Les intimes de comptoir ne cachent pas leur admiration pour la façon dont Jacky a remonté la pente après avoir failli boire le fond. «C’est vrai, à une époque, j’étais tombé complètement pochtron, au point de ne plus faire la cuisine. Et trois paquets de Gitanes par jour ! Un matin, j’ai tout arrêté. Stop. Sans médocs, sans rien. Un an plus tard, je rejouais au foot. J’ai même appris à nager, mais en cachette, pour pas que les gamins du bled se foutent de moi !»

Fut un temps où des vedettes de calibre hollywoodien fréquentaient l’Union. A la fin des années 50, Guy Ferrier, un photographe de mode marié à un mannequin, s’était installé dans une ferme au lieu-dit La Gachetière. L’endroit avait séduit certains de ses amis parmi lesquels la comédienne Odette Laure et son mari Jean Valmans, initiateurs de Quand on est deux, première sitcom de la télé française, en 1962. Ils achetèrent à leur tour une ferme au lieu-dit La Mitellerie. L’actrice ne rechignait pas à donner de la voix au sein des chœurs de l’église ou à parrainer la nouvelle pompe à bras des pompiers ! Chez eux, à «La Galerie», se retrouvaient les acteurs Jean Le Poulain et Guy Trejean, le metteur en scène Jean-Laurent Cochet. Très fréquemment, ils accueillaient Dany Robin, qui tourna sous la direction de Marcel Carné, René Clair, Gilles Grangier, Julien Duvivier ou Hitchcock. Gérard Sabat, le rigolo des Compagnons de la chanson, s’était installé, lui, à La Chauvelière, qu’il ne quitta qu’à la fin des années 90. Mais l’hôte le plus célèbre de l’Union fut Jean Gabin, cousin de Guy Ferrier. «Les terres de La Gachetière lui servaient de poulinière, se souvient un enfant du village, Jean-Marie Charcellay. J’y suis allé en juillet 1970, avec une jambe dans le plâtre, pour épandre de l’engrais dans les prés. Ensuite, je me suis occupé de ses chevaux en Normandie.»

 

Bourlingueurs de Sa Majesté

Aujourd’hui, le show-biz y est représenté par Walter et Jean Groves, la soixantaine, bourlingueurs de Sa Majesté «qui n’ont pas choisi Paulmy mais que Paulmy a choisi». Lui ne fut pas «le capitaine du bateau des Beatles», comme le colporte la légende locale, mais le skipper du Topaz, un ketch de 65 pieds appartenant à leur producteur, sir George Martin, surnommé «le cinquième Beatles». «Nous n’avons jamais accueilli le groupe à bord, car il n’existait pas assez de cabines pour les loger avec leurs gardes du corps. En revanche, et jusqu’à ces dernières années, Paul McCartney téléphonait fréquemment. George Martin nous a raconté de nombreuses anecdotes à leur sujet, mais celles-ci demeurent trop intimes… La première fois où ils se sont présentés devant lui, musicien de formation classique, il a refusé de les signer, jugeant le groupe horriblement mauvais. Ils sont alors revenus et, là, à l’écoute d’un arrangement pop, George a compris qu’un génie musical habitait John et Paul, se souvient-il. A de nombreuses reprises, nous avons embarqué des musiciens parmi lesquels les Beach Boys, dont George reste très proche. La nuit, tout le monde jouait sur le pont ! En 2000, cet homme d’une gentillesse confondante nous a fait inviter lors d’une réception donnée à Buckingham Palace en présence de la reine. Il y avait les Beach Boys, d’autres groupes et puis, Brian May, le guitariste de Queen qui, perché sur un toit, a joué God Save The Queen !»

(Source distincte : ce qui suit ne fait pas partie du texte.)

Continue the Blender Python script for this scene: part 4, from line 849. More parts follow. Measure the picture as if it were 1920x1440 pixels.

Les Groves préfèrent la compagnie des autochtones à celle de leurs concitoyens, nombreux dans les environs et qui forment un cercle hermétique même lors des fêtes de village. «Les gens d’ici, sympathiques, honnêtes, francs, savent profiter du temps et apprécier les produits du terroir. Ils nous ont initiés à l’art de vivre à la française. Et combien de soirées extraordinaires chez Jacky ! Ce lieu correspond exactement à l’idée que nous nous faisions de la France après avoir sillonné les océans. Si nous étions plus jeunes, reprendre l’Union constituerait un formidable challenge.»

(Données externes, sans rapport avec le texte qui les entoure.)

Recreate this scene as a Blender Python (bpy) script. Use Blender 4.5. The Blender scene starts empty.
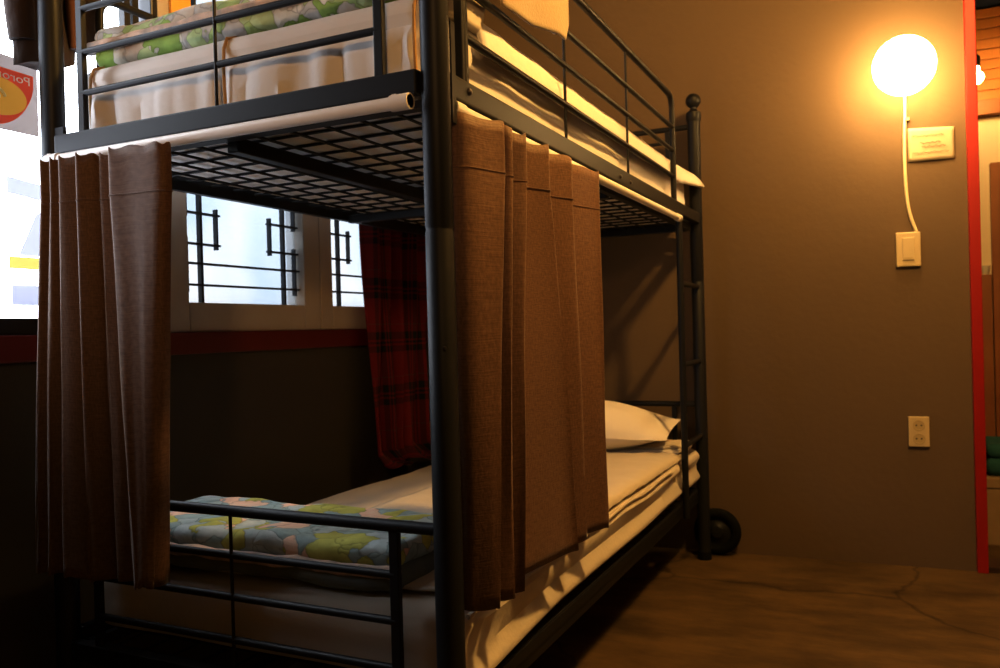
import bpy, bmesh, math, random
from mathutils import Vector, Matrix, noise
random.seed(7)
sc = bpy.context.scene
COL = sc.collection

# ------------------------------------------------------------------ materials
def mat(name, color, rough=0.6, metal=0.0, bump=None, vary=None, sheen=0.0, spec=0.5, emit=None, estr=0.0, transl=0.0):
    m = bpy.data.materials.new(name); m.use_nodes = True
    nt = m.node_tree; b = nt.nodes['Principled BSDF']
    b.inputs['Base Color'].default_value = (*color, 1)
    b.inputs['Roughness'].default_value = rough
    b.inputs['Metallic'].default_value = metal
    b.inputs['Specular IOR Level'].default_value = spec
    if sheen:
        b.inputs['Sheen Weight'].default_value = sheen
        b.inputs['Sheen Roughness'].default_value = 0.4
    if emit:
        b.inputs['Emission Color'].default_value = (*emit, 1)
        b.inputs['Emission Strength'].default_value = estr
    tc = nt.nodes.new('ShaderNodeTexCoord')
    if vary:                                   # (scale, second colour, contrast)
        n = nt.nodes.new('ShaderNodeTexNoise'); n.inputs['Scale'].default_value = vary[0]; n.inputs['Detail'].default_value = 6
        nt.links.new(tc.outputs['Object'], n.inputs['Vector'])
        r = nt.nodes.new('ShaderNodeValToRGB')
        r.color_ramp.elements[0].position = 0.5 - vary[2]; r.color_ramp.elements[1].position = 0.5 + vary[2]
        r.color_ramp.elements[0].color = (*color, 1); r.color_ramp.elements[1].color = (*vary[1], 1)
        nt.links.new(n.outputs['Fac'], r.inputs['Fac']); nt.links.new(r.outputs['Color'], b.inputs['Base Color'])
    if bump:                                   # (scale, strength, distance)
        n = nt.nodes.new('ShaderNodeTexNoise'); n.inputs['Scale'].default_value = bump[0]; n.inputs['Detail'].default_value = 5
        nt.links.new(tc.outputs['Object'], n.inputs['Vector'])
        bp = nt.nodes.new('ShaderNodeBump'); bp.inputs['Strength'].default_value = bump[1]; bp.inputs['Distance'].default_value = bump[2]
        nt.links.new(n.outputs['Fac'], bp.inputs['Height']); nt.links.new(bp.outputs['Normal'], b.inputs['Normal'])
    if transl:
        t = nt.nodes.new('ShaderNodeBsdfTranslucent'); t.inputs['Color'].default_value = (*color, 1)
        mx = nt.nodes.new('ShaderNodeMixShader'); mx.inputs['Fac'].default_value = transl
        out = nt.nodes['Material Output']
        nt.links.new(b.outputs['BSDF'], mx.inputs[1]); nt.links.new(t.outputs['BSDF'], mx.inputs[2])
        nt.links.new(mx.outputs['Shader'], out.inputs['Surface'])
    return m

M = {}
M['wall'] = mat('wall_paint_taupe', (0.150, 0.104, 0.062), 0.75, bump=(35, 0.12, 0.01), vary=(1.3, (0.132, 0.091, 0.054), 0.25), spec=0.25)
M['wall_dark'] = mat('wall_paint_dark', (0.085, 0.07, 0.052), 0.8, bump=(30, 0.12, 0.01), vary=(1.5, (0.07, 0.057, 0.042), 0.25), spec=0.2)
M['room'] = mat('room_paint', (0.20, 0.16, 0.11), 0.85)
M['ceiling'] = mat('ceiling_paint', (0.22, 0.17, 0.11), 0.9)
M['red'] = mat('red_gloss_paint', (0.30, 0.008, 0.006), 0.45, bump=(20, 0.05, 0.01))
M['red_dark'] = mat('red_dull_paint', (0.13, 0.004, 0.004), 0.55, bump=(20, 0.05, 0.01))
M['frame_wood'] = mat('window_frame_cream', (0.50, 0.45, 0.39), 0.6, bump=(60, 0.1, 0.005), vary=(8, (0.44, 0.38, 0.32), 0.2))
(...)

Car Jacky fera officiellement valoir ses droits à la retraite fin septembre. Nul ne sait si l’établissement lui survivra. La communauté de commune s’est déclarée prête à acquérir les murs avant d’effectuer les (gros) travaux de mise aux normes. Reste à trouver un homme-orchestre, cuisinier, barman, serveur, animateur sociomusical rural qui sache perpétuer l’état d’esprit d’un confetti de paradis. «Pour qui aime la chasse, la pêche, les champignons, les balades en forêt, l’air pur, le calme et… le blues, c’est un endroit idéal entre le Futuroscope et la Brenne», affirme le patron. Avant d’ajouter : «D’accord, il faut être un peu solitaire… » Comme la mouche dans le globe à l’aplomb du chanteur.